Where Are The Iraqis in The Iraq War?
by Ramzy Baroud
Five years after the US invasion and occupation of Iraq, mainstream media is once more making the topic an object of intense scrutiny. The costs and implications of the war are endlessly covered from all possible angles, with one notable exception — the cost to the Iraqi people themselves.
Through all the special coverage and exclusive reports, very little is said about Iraqi casualties, who are either completely overlooked or hastily mentioned and whose numbers can only be guesstimated. Also conveniently ignored are the millions injured, internally and externally displaced, the victims of rape and kidnappings who will carry physical and psychological scars for the rest of their lives.

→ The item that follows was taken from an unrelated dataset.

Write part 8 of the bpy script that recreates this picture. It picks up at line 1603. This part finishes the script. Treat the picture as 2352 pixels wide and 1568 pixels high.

We find ourselves stuck in a hopeless paradigm, where it feels necessary to empathise with the sensibilities of the aggressor so as not to sound “unpatriotic”, while remaining blind to the untold anguish of the victims. Some actually feel the need to go so far as to blame the Iraqis for their own misfortune. Both Democratic presidential candidates Hillary Clinton and Barack Obama have expressed their wish for Iraqis to take responsibility for the situation in their country, with the former saying, “we cannot win their civil war. There is no military solution.”
It would have been helpful if Clinton had reached her astute conclusion before she voted for the Senate’s 2002 resolution authorising President Bush to attack Iraq. For the sake of argument, let’s overlook both Clinton’s and Obama’s repeated assertions that all options, including military ones, are on the table regarding how to “deal” with Iran’s alleged ambition to acquire nuclear weapons. But to go so far as blaming the ongoing war on the Iraqis’ lack of accountability is a new low for these “antiwar” candidates.
Is it still a secret, five years on, that the war on Iraq was fought for strategic reasons, to maintain a floundering superpower’s control over much of the world’s energy supplies and to sustain the regional supremacy of Israel, the US’s most costly ally anywhere?
Of course, there are those who prefer to imagine a world in which a well-intentioned superpower would fight with all of its might to enable another smaller, distant nation to enjoy the fruits of liberty, democracy and freedom. But it is nothing short of ridiculous to pretend that Iraqis are capable of controlling the parameters of the ranging conflict, that a puppet government whose election and operation is entirely under the command of the US military is capable of taking charge and assuming responsibilities.
Equally absurd is the insinuation that the civil war in Iraq is an exclusively Iraqi doing, and that the US military has not deliberately planted the seeds of divisions, hoping to reinterpret its role in Iraq from that of the occupier to that of the arbitrator, making sure the “good” guys prevail over the “bad”.